DATA FOR PROCESSING
begin
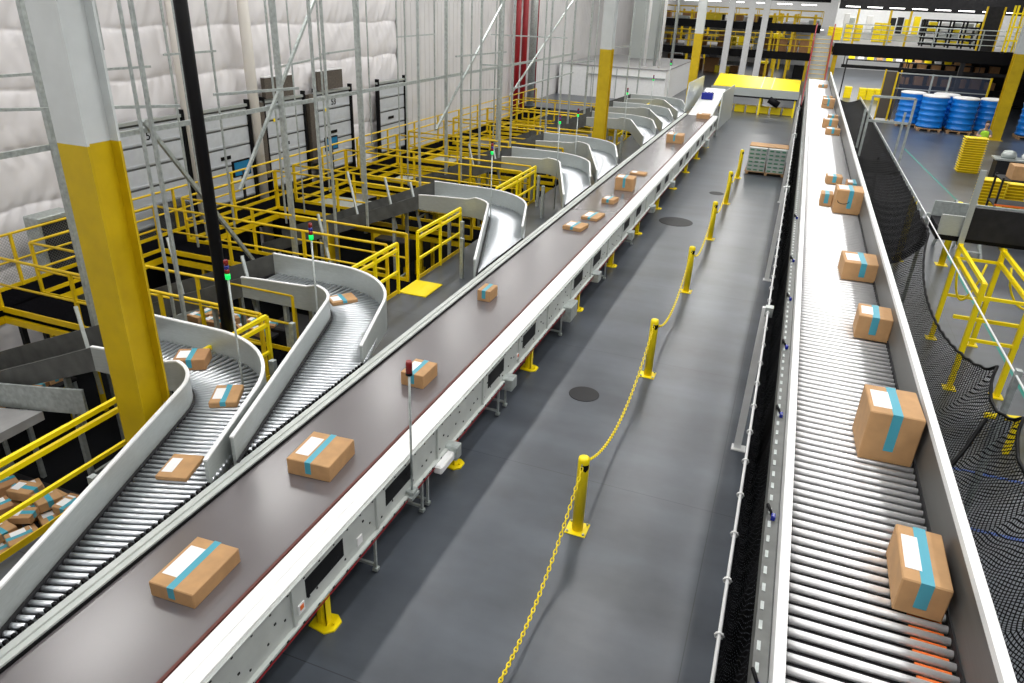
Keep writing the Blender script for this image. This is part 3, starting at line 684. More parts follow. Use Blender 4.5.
end
begin
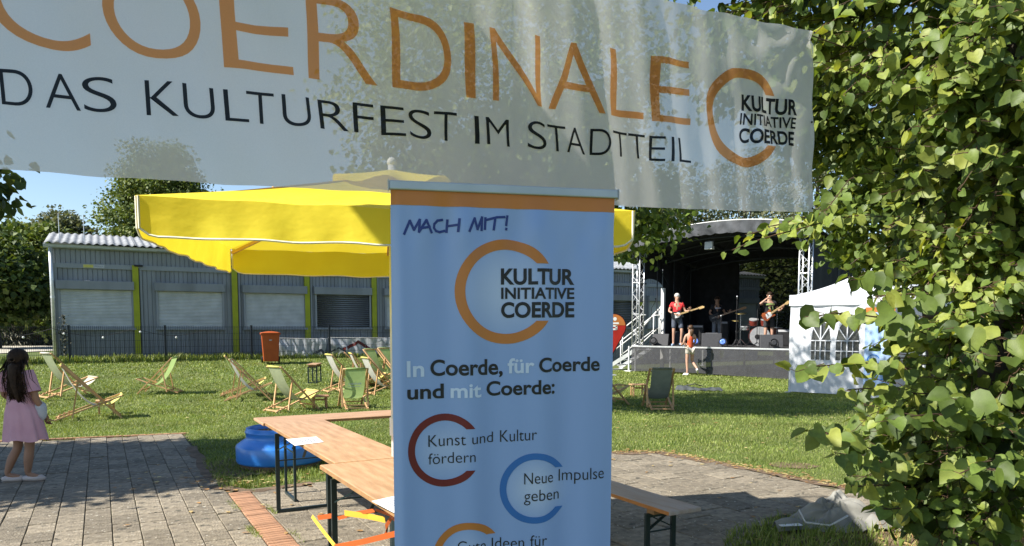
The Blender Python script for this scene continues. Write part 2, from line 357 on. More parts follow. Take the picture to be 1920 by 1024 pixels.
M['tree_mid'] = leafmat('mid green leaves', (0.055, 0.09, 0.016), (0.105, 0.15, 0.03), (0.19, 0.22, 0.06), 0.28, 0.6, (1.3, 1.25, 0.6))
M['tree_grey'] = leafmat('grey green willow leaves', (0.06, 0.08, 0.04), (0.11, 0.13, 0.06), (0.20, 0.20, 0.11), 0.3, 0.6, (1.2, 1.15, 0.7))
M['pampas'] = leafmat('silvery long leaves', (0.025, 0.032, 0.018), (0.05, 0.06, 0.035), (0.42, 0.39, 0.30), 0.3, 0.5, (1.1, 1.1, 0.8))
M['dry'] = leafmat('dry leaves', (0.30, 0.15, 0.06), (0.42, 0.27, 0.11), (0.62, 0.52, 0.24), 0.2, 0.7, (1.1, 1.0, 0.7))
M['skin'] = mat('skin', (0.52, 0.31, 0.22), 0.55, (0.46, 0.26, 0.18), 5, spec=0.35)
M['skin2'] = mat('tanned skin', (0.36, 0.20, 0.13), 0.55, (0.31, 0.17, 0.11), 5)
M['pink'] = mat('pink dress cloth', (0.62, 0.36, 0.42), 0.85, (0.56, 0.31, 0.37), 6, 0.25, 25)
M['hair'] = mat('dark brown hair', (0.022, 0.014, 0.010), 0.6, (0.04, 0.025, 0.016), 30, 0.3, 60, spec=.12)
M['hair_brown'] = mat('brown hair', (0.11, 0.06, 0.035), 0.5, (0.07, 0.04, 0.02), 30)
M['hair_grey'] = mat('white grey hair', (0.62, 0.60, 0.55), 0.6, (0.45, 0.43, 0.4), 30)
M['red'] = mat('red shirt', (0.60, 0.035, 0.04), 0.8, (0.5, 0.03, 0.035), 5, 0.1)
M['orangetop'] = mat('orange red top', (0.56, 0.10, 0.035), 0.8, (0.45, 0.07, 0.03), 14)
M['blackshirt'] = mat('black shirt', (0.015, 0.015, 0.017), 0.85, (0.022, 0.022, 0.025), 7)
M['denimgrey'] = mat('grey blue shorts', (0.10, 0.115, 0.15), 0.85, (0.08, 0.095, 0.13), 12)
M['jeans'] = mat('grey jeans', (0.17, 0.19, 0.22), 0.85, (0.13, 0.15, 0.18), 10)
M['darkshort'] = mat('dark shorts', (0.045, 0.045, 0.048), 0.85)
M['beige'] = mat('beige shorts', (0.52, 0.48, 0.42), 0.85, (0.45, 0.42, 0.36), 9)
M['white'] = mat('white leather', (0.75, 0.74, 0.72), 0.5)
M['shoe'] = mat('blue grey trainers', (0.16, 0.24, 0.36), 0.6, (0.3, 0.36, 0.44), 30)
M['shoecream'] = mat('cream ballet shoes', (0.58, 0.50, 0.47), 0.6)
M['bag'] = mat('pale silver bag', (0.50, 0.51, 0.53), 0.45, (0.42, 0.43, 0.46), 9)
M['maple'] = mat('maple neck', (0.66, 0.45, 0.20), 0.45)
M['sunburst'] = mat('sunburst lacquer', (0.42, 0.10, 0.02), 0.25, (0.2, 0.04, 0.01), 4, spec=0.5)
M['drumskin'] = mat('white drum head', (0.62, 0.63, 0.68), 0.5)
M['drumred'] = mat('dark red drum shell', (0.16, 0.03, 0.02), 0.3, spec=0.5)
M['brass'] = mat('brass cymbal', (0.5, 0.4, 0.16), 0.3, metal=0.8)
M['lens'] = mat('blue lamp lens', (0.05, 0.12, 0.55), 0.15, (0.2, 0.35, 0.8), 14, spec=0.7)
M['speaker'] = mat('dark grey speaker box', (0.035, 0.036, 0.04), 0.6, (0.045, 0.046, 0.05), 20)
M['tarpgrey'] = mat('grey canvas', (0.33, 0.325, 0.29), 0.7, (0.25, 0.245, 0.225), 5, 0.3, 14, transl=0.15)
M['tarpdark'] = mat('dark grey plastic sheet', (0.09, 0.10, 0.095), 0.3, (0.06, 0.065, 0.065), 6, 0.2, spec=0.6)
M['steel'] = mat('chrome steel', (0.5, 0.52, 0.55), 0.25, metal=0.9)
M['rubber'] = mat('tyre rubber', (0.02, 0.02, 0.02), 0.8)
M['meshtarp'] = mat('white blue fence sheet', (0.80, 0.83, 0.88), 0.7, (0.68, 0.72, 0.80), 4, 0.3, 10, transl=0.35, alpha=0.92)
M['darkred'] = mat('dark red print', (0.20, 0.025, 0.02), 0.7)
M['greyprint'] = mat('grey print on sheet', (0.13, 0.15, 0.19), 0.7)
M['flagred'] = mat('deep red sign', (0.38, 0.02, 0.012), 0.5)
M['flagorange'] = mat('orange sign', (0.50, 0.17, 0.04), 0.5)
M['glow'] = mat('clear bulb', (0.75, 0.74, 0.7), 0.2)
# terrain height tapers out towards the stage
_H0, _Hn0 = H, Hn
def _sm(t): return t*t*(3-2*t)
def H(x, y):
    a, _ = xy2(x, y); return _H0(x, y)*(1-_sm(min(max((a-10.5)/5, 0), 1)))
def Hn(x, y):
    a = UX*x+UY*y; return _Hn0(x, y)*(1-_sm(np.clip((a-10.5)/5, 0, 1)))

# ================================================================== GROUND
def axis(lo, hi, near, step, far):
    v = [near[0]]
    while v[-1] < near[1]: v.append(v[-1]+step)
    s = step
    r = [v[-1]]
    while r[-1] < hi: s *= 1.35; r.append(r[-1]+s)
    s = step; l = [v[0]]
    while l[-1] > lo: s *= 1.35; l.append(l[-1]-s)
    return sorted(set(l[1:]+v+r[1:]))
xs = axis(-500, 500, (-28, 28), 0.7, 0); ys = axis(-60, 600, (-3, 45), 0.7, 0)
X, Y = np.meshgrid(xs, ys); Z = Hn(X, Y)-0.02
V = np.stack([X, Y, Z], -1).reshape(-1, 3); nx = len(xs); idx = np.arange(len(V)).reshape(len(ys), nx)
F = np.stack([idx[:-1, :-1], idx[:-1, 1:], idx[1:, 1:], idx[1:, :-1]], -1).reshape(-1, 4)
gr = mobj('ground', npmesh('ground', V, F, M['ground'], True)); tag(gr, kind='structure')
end
Using the listing above, show each line holding the string "this".

Keep writing the Blender script for this image. This is part 3, starting at line 684. More parts follow. Use Blender 4.5.
The Blender Python script for this scene continues. Write part 2, from line 357 on. More parts follow. Take the picture to be 1920 by 1024 pixels.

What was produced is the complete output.